Che casa ci resta dopo l’epidemia

© Pietro Tagliapietra-Flickr

L’ambiente domestico è diventato il centro della vita lavorativa e di apprendimento. In Italia, però, il diritto all’abitare non è per tutti. La rubrica “Il dizionario economico dell’ignoto” di Alessandro Volpi

Tratto da Altreconomia 227 — Giugno 2020

Sembra evidente che questa epidemia renderà l’abitazione la principale risorsa sociale ed economica. Si lavorerà molto di più da casa, lì si passerà molto più tempo per la socializzazione, l’apprendimento, lo studio. La casa sarà il luogo di fruizione della cultura e di tutto ciò che occorre, in termini di servizi, se non lo si può ottenere online, lo cercheremo nei pressi dell’abitazione per evitare spostamenti. A casa, in larga misura, passeremo anche le nostre vacanze. Queste banali considerazioni fanno risaltare però un problema centrale. In Italia circa il 75% delle famiglie vive in una casa di proprietà, una percentuale più alta di quella di molti Paesi europei, e la superficie media delle abitazioni supera si aggira attorno ai 100 metri quadrati. Fin qui i dati sembrano incoraggianti; tuttavia, se si scompongono, emerge che la percentuale di case di proprietà è al Nord doppia rispetto al Sud, che le coppie under 35 proprietarie di casa sono solo il 6% e che la metratura e la qualità delle abitazioni sono molto differenti da zona a zona.

Ancora una volta, la media nel caso italiano è assai ingannevole perché la gran parte delle abitazioni risultano molto più piccole di 100 metri, accolgono famiglie “allargate” con figli e nipoti, sono vecchie, in quanto la quota di nuova edificazione in tante parti del Paese è davvero limitata, e sono ben poco servite in termini digitali.
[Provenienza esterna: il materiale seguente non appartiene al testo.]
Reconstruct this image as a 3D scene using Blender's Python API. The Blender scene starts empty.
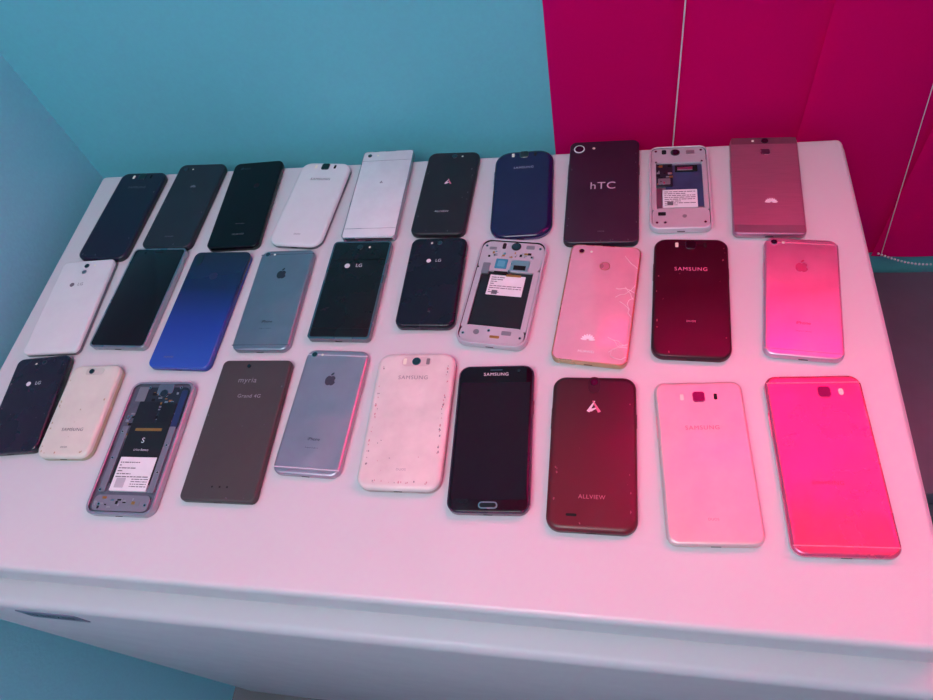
import bpy, bmesh, math, random
from mathutils import Matrix, Vector
random.seed(3)
scene=bpy.context.scene
scene.view_settings.view_transform='Standard'
scene.view_settings.exposure=-0.13
TOP=0.86
# ---------------------------------------------------------------- helpers
def lin(c):
    o=[]
    for v in c:
        v/=255.0
        o.append(v/12.92 if v<=.04045 else ((v+.055)/1.055)**2.4)
    return (o[0],o[1],o[2],1)
MC={}
def mat(col,rough=.4,metal=0.0,coat=0.0,bump=0.0,scale=60,var=0.04,spec=.5,grad=None,stretch=None):
    key=(tuple(col),rough,metal,coat,bump,scale,var,spec,str(grad),str(stretch))
    if key in MC: return MC[key]
    m=bpy.data.materials.new('mat_%d'%len(MC)); m.use_nodes=True
    nt=m.node_tree; b=nt.nodes['Principled BSDF']
    tc=nt.nodes.new('ShaderNodeTexCoord')
    nz=nt.nodes.new('ShaderNodeTexNoise'); nz.inputs['Scale'].default_value=scale; nz.inputs['Detail'].default_value=3
    if stretch:
        mp=nt.nodes.new('ShaderNodeMapping'); mp.inputs['Scale'].default_value=stretch; mp.inputs['Rotation'].default_value=(0,0,.5)
        nt.links.new(tc.outputs['Object'],mp.inputs['Vector']); nt.links.new(mp.outputs[0],nz.inputs['Vector'])
    else: nt.links.new(tc.outputs['Object'],nz.inputs['Vector'])
    base=lin(col)
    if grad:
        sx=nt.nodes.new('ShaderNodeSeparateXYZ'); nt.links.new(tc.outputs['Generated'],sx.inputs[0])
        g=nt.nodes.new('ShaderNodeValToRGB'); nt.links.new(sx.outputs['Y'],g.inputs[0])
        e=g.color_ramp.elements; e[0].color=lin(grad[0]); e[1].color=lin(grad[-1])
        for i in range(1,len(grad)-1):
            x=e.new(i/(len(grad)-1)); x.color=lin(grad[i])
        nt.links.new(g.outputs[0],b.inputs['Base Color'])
    else:
        rp=nt.nodes.new('ShaderNodeValToRGB'); nt.links.new(nz.outputs['Fac'],rp.inputs[0])
        e=rp.color_ramp.elements; e[0].position=.3; e[1].position=.7
        e[0].color=tuple(max(0,x*(1-var)) for x in base[:3])+(1,); e[1].color=tuple(min(1,x*(1+var)) for x in base[:3])+(1,)
        nt.links.new(rp.outputs[0],b.inputs['Base Color'])
    n2=nt.nodes.new('ShaderNodeTexNoise'); n2.inputs['Scale'].default_value=30; n2.inputs['Detail'].default_value=4
    nt.links.new(tc.outputs['Object'],n2.inputs['Vector'])
    mr=nt.nodes.new('ShaderNodeMapRange'); mr.inputs['From Min'].default_value=.35; mr.inputs['From Max'].default_value=.7
    mr.inputs['To Min'].default_value=rough*.93; mr.inputs['To Max'].default_value=min(1,rough*1.25)
    nt.links.new(n2.outputs['Fac'],mr.inputs['Value']); nt.links.new(mr.outputs[0],b.inputs['Roughness'])
    b.inputs['Metallic'].default_value=metal
    b.inputs['Coat Weight'].default_value=coat; b.inputs['Coat Roughness'].default_value=.06
    b.inputs['Specular IOR Level'].default_value=spec
    if bump:
        bp=nt.nodes.new('ShaderNodeBump'); bp.inputs['Strength'].default_value=bump; bp.inputs['Distance'].default_value=.002
        nt.links.new(nz.outputs['Fac'],bp.inputs['Height']); nt.links.new(bp.outputs[0],b.inputs['Normal'])
    MC[key]=m; return m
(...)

A ciò bisogna aggiungere che la nuova edilizia ha preferito metrature quadrate molto ridotte nella prospettiva che la gran parte del tempo venisse trascorsa al di fuori dell’abitazione. C’è quindi una prima serie di difficoltà, di natura edilizia, a “trasformare” simili abitazioni in uffici, luoghi di studio e di socializzazione.

6% la quota di coppie under 35 proprietarie di casa in Italia

Ma esiste anche una questione urbanistica; dal secondo dopoguerra, con alcuni momenti di ripensamento, le strutture urbane hanno teso a decentrare i servizi, a “periferizzarli” in aree più facilmente raggiungibili in auto o con i mezzi pubblici. Si è dissolta così la rete di vicinato sia in termini commerciali sia in relazione ai servizi di fruizione pubblica. Ora l’epidemia ci obbliga a ripensare rapidamente edilizia e urbanistica avendo la casa “omnibus” come punto di riferimento. Avremo bisogno di strumenti urbanistici, con regole chiare che facilitino la ricostruzione della rete, e interventi mirati sul patrimonio immobiliare esistente per favorirne la socialità. Dovremo risolvere poi anche altri problemi. Esiste infatti una parte di popolazione che è priva di una “casa”. Sono circa 650mila i migranti un tempo “irregolari” nel nostro Paese rispetto ai quali si pone il tema dell’assistenza sanitaria e delle condizioni per una regolarizzazione in grado di inserirli nel circuito lavorativo e, soprattutto, nella rete di protezione della loro salute e di quella collettiva.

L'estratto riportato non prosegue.